Tijdens de zitting op 15 september 2020 werd het bewijs tegen de verdachte besproken. De officier van justitie stelde dat de verdachte op de hoogte moest zijn geweest van de verborgen ruimte in de auto waarin de cocaïne en het geld waren aangetroffen. De verdachte ontkende echter kennis te hebben van deze verborgen ruimte en verklaarde dat hij de auto had geleend om naar zijn vriendin in Antwerpen te gaan. De rechtbank oordeelde dat er onvoldoende bewijs was om te concluderen dat de verdachte wetenschap had van de aanwezigheid van de drugs en het geld in de auto. De rechtbank benadrukte dat de enkele omstandigheid dat de verdachte de auto bestuurde, niet voldoende was om aan te nemen dat hij op de hoogte was van de verborgen goederen.

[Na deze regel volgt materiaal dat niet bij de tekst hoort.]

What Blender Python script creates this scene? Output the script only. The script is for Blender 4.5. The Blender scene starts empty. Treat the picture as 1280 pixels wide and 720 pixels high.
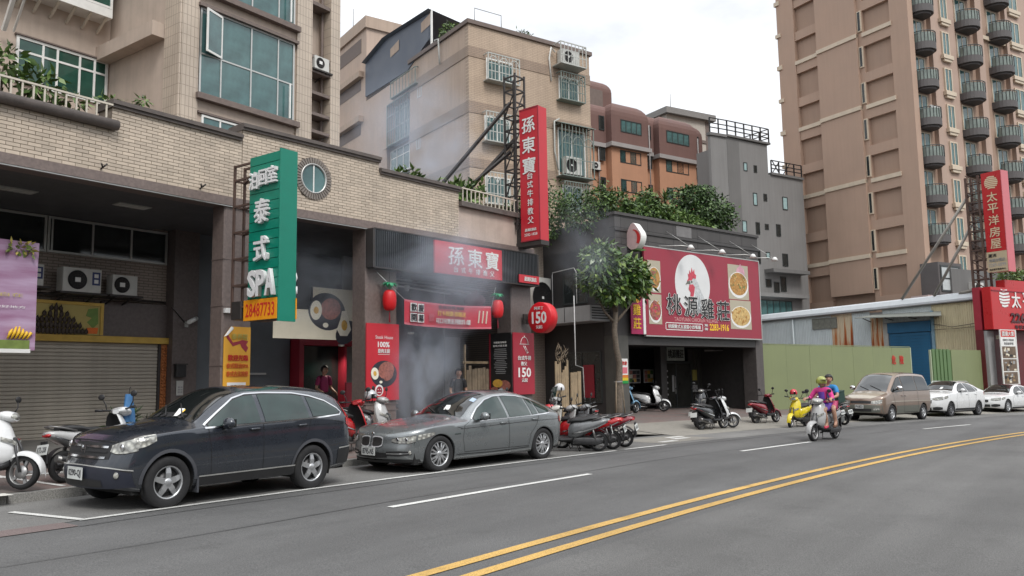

Uiteindelijk sprak de rechtbank de verdachte vrij van alle ten laste gelegde feiten, omdat het Openbaar Ministerie niet had kunnen bewijzen dat de verdachte wist van de aanwezigheid van de cocaïne en het geld. De rechtbank gelastte ook de teruggave van een geldbedrag van € 375,- en een iPhone aan de verdachte, terwijl de personenauto aan een derde werd teruggegeven. Dit vonnis is gewezen door een meervoudige kamer voor strafzaken van de Rechtbank Rotterdam.